There was no mention of the killer drone program, which is operated jointly by the Pentagon and the CIA. And, of course, there was no criticism of the policy attempting to conquer the Middle East, take over Afghanistan, Iraq and Libya, and overthrow the government of Syria. But this is what the CIA program of torture was intended to effectuate.
The working class and the oppressed have a stake in the outcome of this struggle. They need to push back against the reactionary forces of the CIA, with its programs of unbridled torture, assassination and subversion. To do so is an act of proletarian internationalism and solidarity with the oppressed peoples of the world. It also serves the goal of pushing back the war drive.

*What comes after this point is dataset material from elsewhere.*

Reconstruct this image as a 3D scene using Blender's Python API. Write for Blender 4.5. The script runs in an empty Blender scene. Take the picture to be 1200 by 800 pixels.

This cannot be done by pro-imperialist forces within the capitalist establishment. They are weak, conciliatory and loyal to the system of exploitation and oppression in general, even if they disagree with the right wing on tactics.
The CIA and the racist police can only be pushed back if they fear the wrath of the organized masses of people. This is what is building in the struggle against racist police brutality, and this is what is also needed to push back the CIA, the Pentagon and the warmakers.